There wasn’t much I could do out there and the time was passing at a glacial pace. I began to think about the probability of falling asleep out there! I surveyed my small piece of rocky real estate and found what seemed to be the most accommodating ‘bed’. I took off my belt and threw my plug bag down to rest my head on and I laid down among the black slime and seagull shit and closed my eyes.

There was a certain measure of relaxation out there, the waves and the wind blended out to white noise. I was at peace with my poor choices and laid there with a half-smile on my face knowing that, if nothing else, I would never forget this night. I started to feel very relaxed and all of the thoughts whizzing around in my skull drifted into my subconscious and I actually fell asleep; on that rock 600 and some odd feet from shore. And believe it or not, I slept quite well.

I woke up, I’m guessing, two hours later. I had that split second of confusion you have when you wake up in a strange place and then I remembered. I looked back toward the shore, the fog was still hanging heavy in the air, but I could see a light on the beach! I didn’t waste another second, I jumped in the water and waded straight for that light, the water was only waist-deep now and I made it back without a hitch. I got into bed just as the birds began to chirp and I didn’t even wake up my wife! Perfect!

In the morning she asked, “How’d you do last night?”

“Funny you should ask…”


What seems perfectly normal to a surfcaster is a story that probably shouldn’t be shared with the general public. And this is just ONE of my many.

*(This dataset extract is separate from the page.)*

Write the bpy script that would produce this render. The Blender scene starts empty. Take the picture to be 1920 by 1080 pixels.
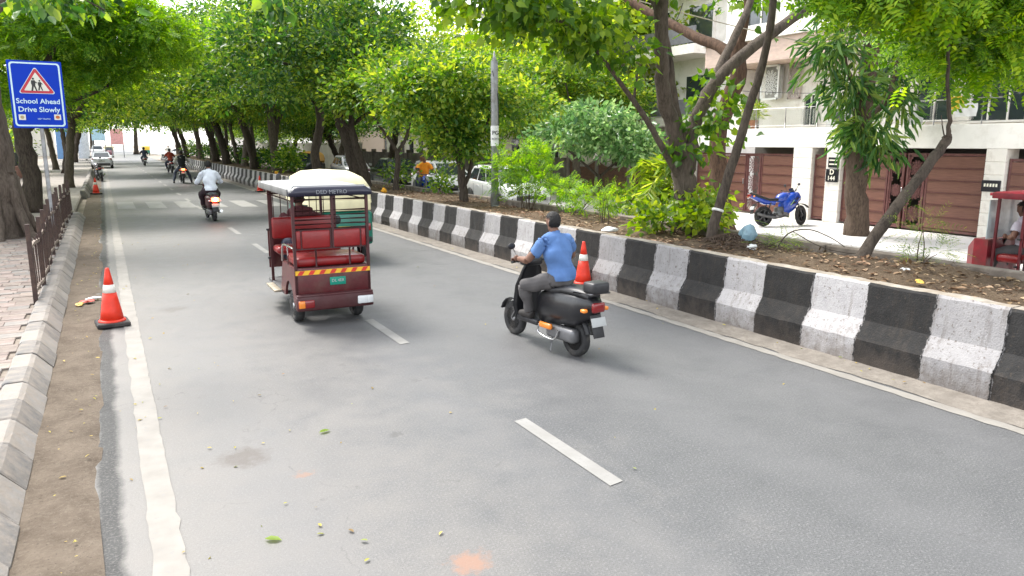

14 comments on “My Plug Bag For A Pillow

  1. Doug

    Great surf tale, well told, and in a way that almost anyone that has been on the rocks in the wee hours of the morning can identify with. Thanks

  2. Chris F

    Great story. although I don’t get the opportunity to fish the rocks as much as I would like, I can definately identify with this scenario. Thanks

  3. Billy D

    Great article Dave. Those times laying back in the rough is what “normal” people call crazy but we know better. Be safe out there.

  4. Joe GaNun

    I would have been worried about a rogue wave splashing over me and drowing or some shifting producing a hook in some place I don’t want to be hooked. But still a good story and something I would never tell my wife about.